Reportagens do Correio revelam a influência da família Guerra em postos da administração federal e do GDF. A irmã de Erenice, Maria Euriza, foi consultora jurídica da Empresa de Pesquisa Energética (EPE) e autorizou a contratação sem licitação do escritório Trajano e Silva Advogados, onde trabalha outro irmão de Erenice, Antônio Eudacy Alves.
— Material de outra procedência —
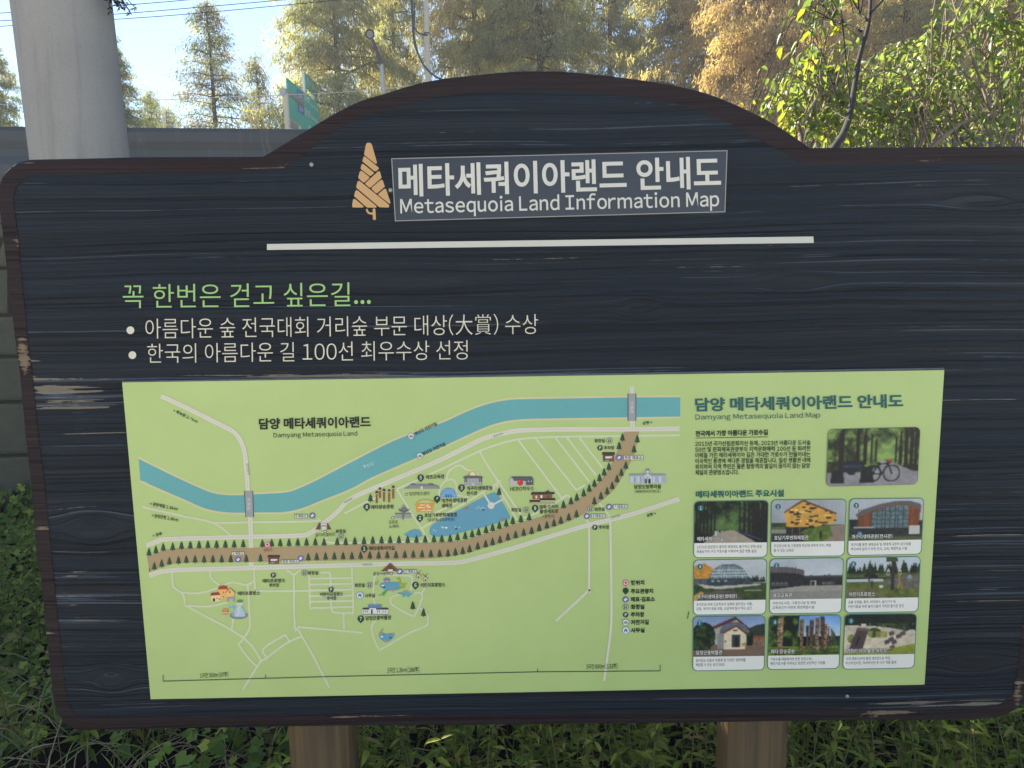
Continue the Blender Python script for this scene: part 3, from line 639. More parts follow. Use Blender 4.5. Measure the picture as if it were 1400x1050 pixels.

Israel Guerra era lotado na Terracap, empresa do GDF, e recebia R$ 6,8 mil, mas não aparecia no trabalho. Esteve antes no Ministério da Cultura, no Ministério Público do DF e na Agência Nacional de Aviação Civil, como o Correio mostrou ontem. Após deixar a UnB, José Euricélio foi secretário executivo do comitê consultivo de políticas públicas do uso e ocupação do solo no GDF.

Erenice foi acusada também de usar o filho como laranja para abrir uma empresa de arapongagem e de ter sido sócia de outras duas empresas enquanto ocupava cargos no governo.

Ontem, o jornal Folha de S. Paulo mostrou que Israel Guerra pode ter atuado em mais um caso de lobby, dessa vez na intermediação de um empréstimo do Banco Nacional de Desenvolvimento Econômico e Social (BNDES).

Outros episódios

Em 2004, o então subchefe da Casa Civil para Assuntos Parlamentares, Waldomiro Diniz, é flagrado em um vídeo recebendo propina e pedindo doações para campanhas do PT e de aliados. Diniz era braço direito do ministro-chefe da Casa Civil na época, José Dirceu.

Em 2005, o ministro-chefe da Casa Civil, José Dirceu, é obrigado a deixar o cargo depois que o então deputado Roberto Jefferson (PTB-RJ) o acusa de chefiar um esquema de mesada a parlamentares no Congresso. O caso ficou conhecido como Mensalão.

Em 2008, depois que abusos nos gastos com cartões corporativos foram divulgados, a secretária-executiva da Casa Civil, Erenice Guerra, teria montado, como resposta à oposição, um dossiê sobre gastos pessoais do ex-presidente Fernando Henrique Cardoso e da ex-primeira-dama Ruth Cardoso. À época, a presidenciável pelo PT, Dilma Rousseff, era a chefe da pasta.

Ano passado, Erenice Guerra teria ido, a mando de Dilma Rousseff, ao gabinete da então secretária da Receita Federal, Lina Vieira, para forçar o término das investigações do Fisco sobre a família do presidente do Senado, José Sarney.